Mes recherches portent sur le « taux d’intérêt naturel », c’est-à-dire le taux d’intérêt réel (taux d’intérêt nominal dont on a retranché l’inflation) qui correspond à une situation où la demande globale est égale à la capacité de production de l’économie et où l’inflation est conforme à l’objectif fixé par la banque centrale. Des études antérieures ont montré que ce taux d’intérêt naturel avait diminué dans les économies avancées. La ligne rouge du graphique 1 illustre ce constat pour les États‑Unis, pays dont j’ai utilisé les données pour ces recherches.

Comment un accroissement de l’inégalité peut-il jouer un rôle ici ? Des études empiriques montrent que lorsque les ménages plus fortunés voient leur revenu augmenter, ils en épargnent une plus grande partie que ne le font les ménages moins nantis, même s’ils s’attendent à ce que cette hausse des revenus soit permanente. Si le revenu des 10 % de ménages les plus riches grimpe au détriment des 90 % de ménages moins aisés, la consommation totale dans l’économie régresse. Et pour cause : la consommation supplémentaire des 10 % les plus nantis ne couvre pas le recul de la consommation des 90 % restants.

Pour empêcher la demande globale de tomber en dessous de la capacité de production de l'économie, il faudrait donc un taux d'intérêt réel plus faible. En d'autres termes, le taux d'intérêt naturel a baissé. En conséquence, étant donné qu'un niveau de production inférieur à la capacité de production de l'économie tend à réduire l'inflation, la banque centrale ayant un objectif d'inflation alignera tôt ou tard le taux d'intérêt réel sur le taux d'intérêt naturel, désormais réduit. Ce repli du taux d’intérêt réel tempère la propension à épargner des ménages plus riches et incite les 90 % de ménages moins nantis à maintenir temporairement leur consommation à un niveau supérieur à leurs revenus – désormais amoindris, et ce en empruntant plus. Une part de l’épargne supplémentaire des 10 % de ménages les plus riches finance donc les emprunts que les 90 % moins fortunés vont contracter.

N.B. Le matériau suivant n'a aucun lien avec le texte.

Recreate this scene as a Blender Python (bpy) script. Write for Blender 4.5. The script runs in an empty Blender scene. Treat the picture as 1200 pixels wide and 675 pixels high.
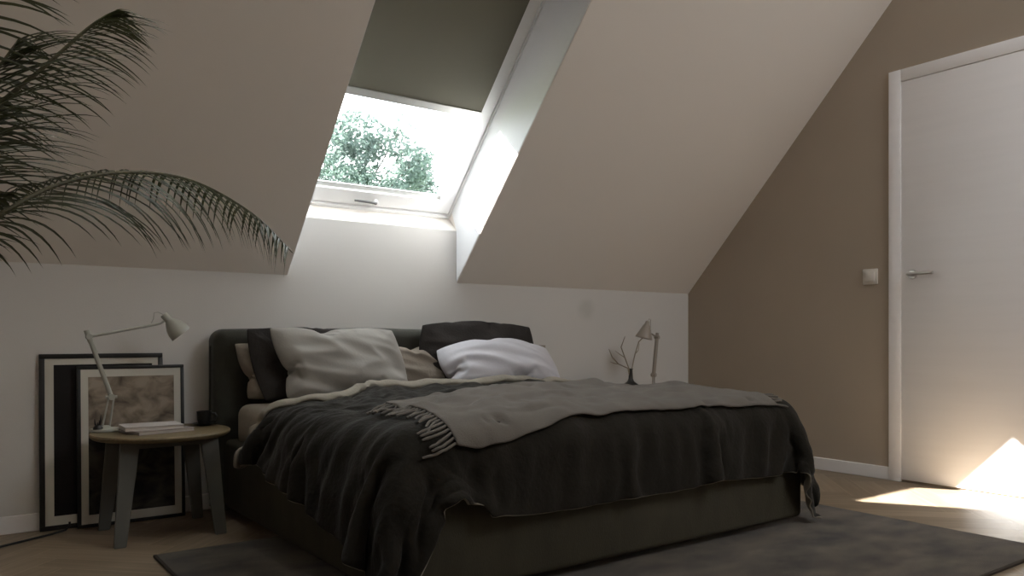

Une part de l’épargne supplémentaire des 10 % de ménages les plus riches finance les emprunts des 90 % moins fortunés.

Un modèle macroéconomique qui réplique la chute du taux d’intérêt naturel…

Pour étudier la validité de ce raisonnement, je développe un modèle macroéconomique qui capture ces mécanismes et peut donc être utilisé pour tester s'ils peuvent expliquer les tendances observées dans les données. Un modèle macroéconomique est une représentation mathématique de l’économie qui décrit le comportement des ménages et des entreprises. Il permet ainsi d’étudier l’effet de diverses hypothèses de comportement et de modifications dans l’économie.

Par exemple, dans ce modèle, la raison pour laquelle les ménages riches ont tendance à épargner une partie de l'augmentation permanente de leurs revenus est qu'ils aiment accumuler des richesses pour elles-mêmes (un motif d'« esprit capitaliste », comme le suggère Max Weber). Ils n’épargnent donc pas dans une optique de consommation ultérieure (auquel cas ils consommeraient plus mais n’épargneraient pas davantage après une augmentation durable de leurs revenus). Sans admettre cette finalité capitaliste, il est difficile de trouver une explication rationnelle expliquant ce schéma ainsi que d’autres aspects liés à leur comportement d’épargne.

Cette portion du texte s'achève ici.